[AIM] From the entries that follow, reproduce exactly and only the lines from the line with "The Blender Python" to the line with "s0 = at(452, 1503, YF - 0.10)", endpoints included.

[EXERCISE MATERIALS]
★ ★ ★ ★ ★

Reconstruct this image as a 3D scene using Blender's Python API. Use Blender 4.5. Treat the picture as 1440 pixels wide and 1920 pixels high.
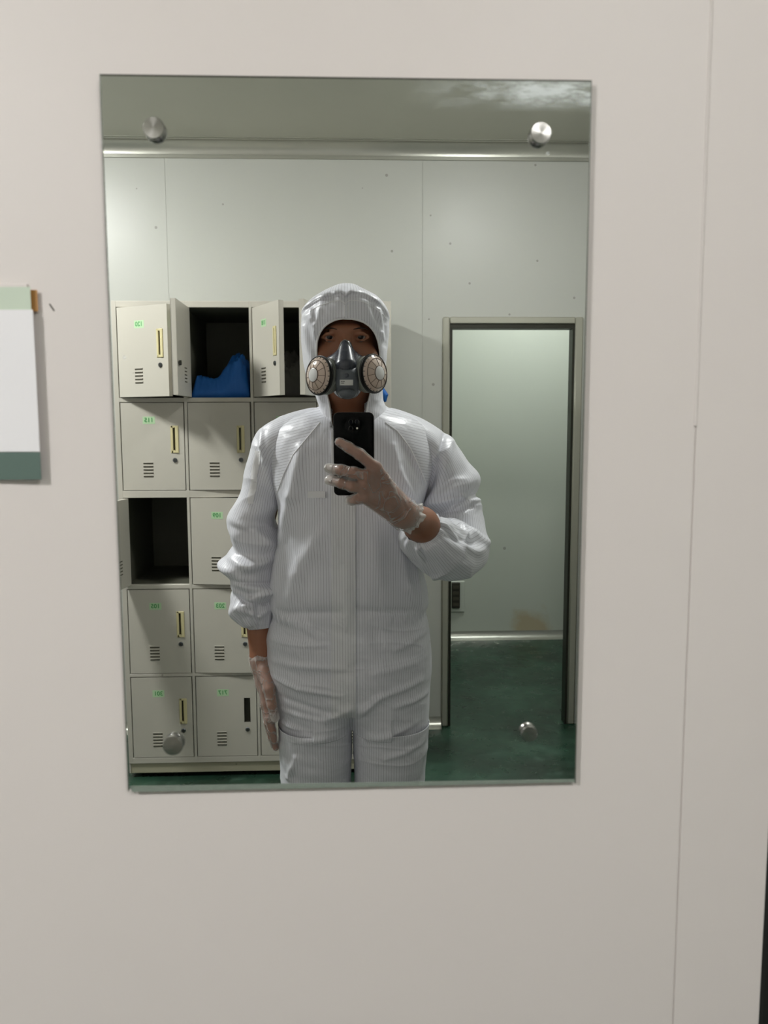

★ ★ ★ ★ ★

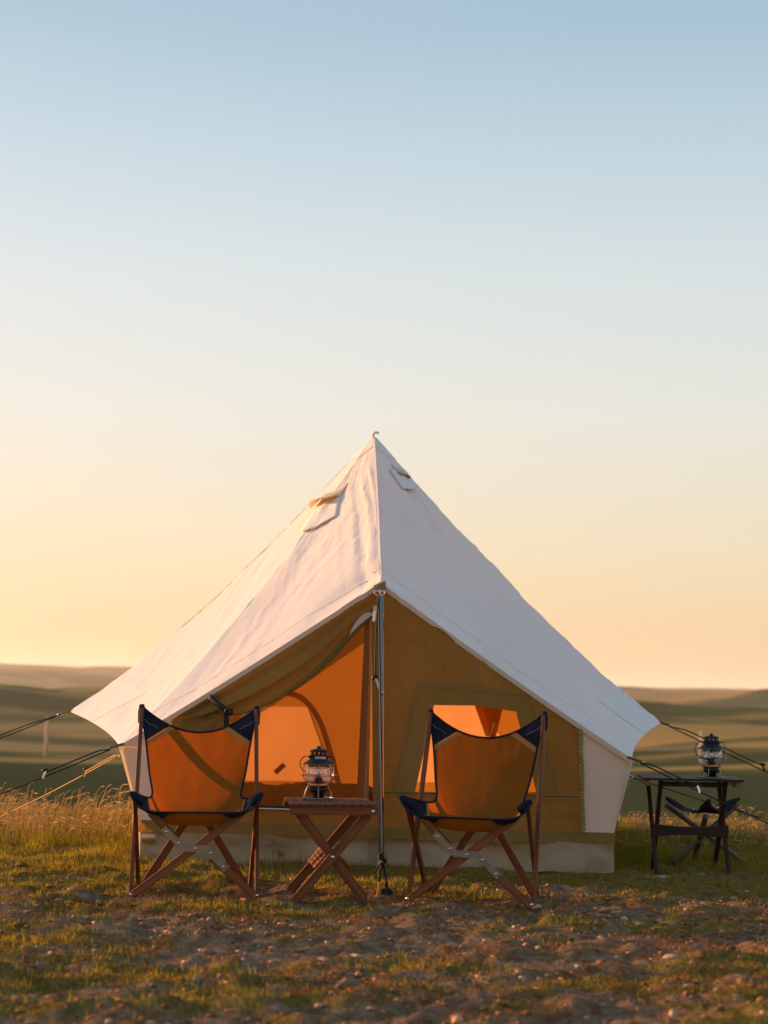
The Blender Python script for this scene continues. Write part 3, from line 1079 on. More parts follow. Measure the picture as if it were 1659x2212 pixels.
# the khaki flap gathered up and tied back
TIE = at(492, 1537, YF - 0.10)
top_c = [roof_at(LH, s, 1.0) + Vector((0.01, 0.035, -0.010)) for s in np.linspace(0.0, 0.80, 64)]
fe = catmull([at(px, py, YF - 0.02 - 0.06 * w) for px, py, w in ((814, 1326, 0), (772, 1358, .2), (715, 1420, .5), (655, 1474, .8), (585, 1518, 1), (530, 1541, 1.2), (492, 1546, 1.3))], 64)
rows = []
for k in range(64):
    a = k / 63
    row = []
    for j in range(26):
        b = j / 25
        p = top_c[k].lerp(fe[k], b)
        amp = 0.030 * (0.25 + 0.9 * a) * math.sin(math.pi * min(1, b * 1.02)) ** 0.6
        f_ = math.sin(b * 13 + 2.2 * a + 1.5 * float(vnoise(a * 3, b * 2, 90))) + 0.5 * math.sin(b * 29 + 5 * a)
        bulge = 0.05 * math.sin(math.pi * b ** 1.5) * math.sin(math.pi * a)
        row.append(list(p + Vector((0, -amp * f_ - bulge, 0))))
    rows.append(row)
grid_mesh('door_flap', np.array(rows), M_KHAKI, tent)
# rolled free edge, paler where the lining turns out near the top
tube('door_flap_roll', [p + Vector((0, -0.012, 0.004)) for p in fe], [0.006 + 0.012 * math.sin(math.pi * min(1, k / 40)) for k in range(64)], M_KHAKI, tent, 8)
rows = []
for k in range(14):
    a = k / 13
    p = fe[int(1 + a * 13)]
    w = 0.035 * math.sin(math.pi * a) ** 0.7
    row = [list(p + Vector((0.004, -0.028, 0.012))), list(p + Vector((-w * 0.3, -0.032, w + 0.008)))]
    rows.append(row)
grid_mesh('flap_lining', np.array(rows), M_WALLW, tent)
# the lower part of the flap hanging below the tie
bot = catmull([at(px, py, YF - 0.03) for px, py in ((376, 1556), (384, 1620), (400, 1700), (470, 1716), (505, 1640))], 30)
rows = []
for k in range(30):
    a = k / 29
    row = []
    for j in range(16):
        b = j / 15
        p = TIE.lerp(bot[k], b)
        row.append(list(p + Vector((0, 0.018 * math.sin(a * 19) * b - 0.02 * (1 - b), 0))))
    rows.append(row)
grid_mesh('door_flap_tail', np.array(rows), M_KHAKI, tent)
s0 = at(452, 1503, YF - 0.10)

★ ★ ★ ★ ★

[RESULT OF THIS TASK]
The Blender Python script for this scene continues. Write part 3, from line 1079 on. More parts follow. Measure the picture as if it were 1659x2212 pixels.
# the khaki flap gathered up and tied back
TIE = at(492, 1537, YF - 0.10)
top_c = [roof_at(LH, s, 1.0) + Vector((0.01, 0.035, -0.010)) for s in np.linspace(0.0, 0.80, 64)]
fe = catmull([at(px, py, YF - 0.02 - 0.06 * w) for px, py, w in ((814, 1326, 0), (772, 1358, .2), (715, 1420, .5), (655, 1474, .8), (585, 1518, 1), (530, 1541, 1.2), (492, 1546, 1.3))], 64)
rows = []
for k in range(64):
    a = k / 63
    row = []
    for j in range(26):
        b = j / 25
        p = top_c[k].lerp(fe[k], b)
        amp = 0.030 * (0.25 + 0.9 * a) * math.sin(math.pi * min(1, b * 1.02)) ** 0.6
        f_ = math.sin(b * 13 + 2.2 * a + 1.5 * float(vnoise(a * 3, b * 2, 90))) + 0.5 * math.sin(b * 29 + 5 * a)
        bulge = 0.05 * math.sin(math.pi * b ** 1.5) * math.sin(math.pi * a)
        row.append(list(p + Vector((0, -amp * f_ - bulge, 0))))
    rows.append(row)
grid_mesh('door_flap', np.array(rows), M_KHAKI, tent)
# rolled free edge, paler where the lining turns out near the top
tube('door_flap_roll', [p + Vector((0, -0.012, 0.004)) for p in fe], [0.006 + 0.012 * math.sin(math.pi * min(1, k / 40)) for k in range(64)], M_KHAKI, tent, 8)
rows = []
for k in range(14):
    a = k / 13
    p = fe[int(1 + a * 13)]
    w = 0.035 * math.sin(math.pi * a) ** 0.7
    row = [list(p + Vector((0.004, -0.028, 0.012))), list(p + Vector((-w * 0.3, -0.032, w + 0.008)))]
    rows.append(row)
grid_mesh('flap_lining', np.array(rows), M_WALLW, tent)
# the lower part of the flap hanging below the tie
bot = catmull([at(px, py, YF - 0.03) for px, py in ((376, 1556), (384, 1620), (400, 1700), (470, 1716), (505, 1640))], 30)
rows = []
for k in range(30):
    a = k / 29
    row = []
    for j in range(16):
        b = j / 15
        p = TIE.lerp(bot[k], b)
        row.append(list(p + Vector((0, 0.018 * math.sin(a * 19) * b - 0.02 * (1 - b), 0))))
    rows.append(row)
grid_mesh('door_flap_tail', np.array(rows), M_KHAKI, tent)
s0 = at(452, 1503, YF - 0.10)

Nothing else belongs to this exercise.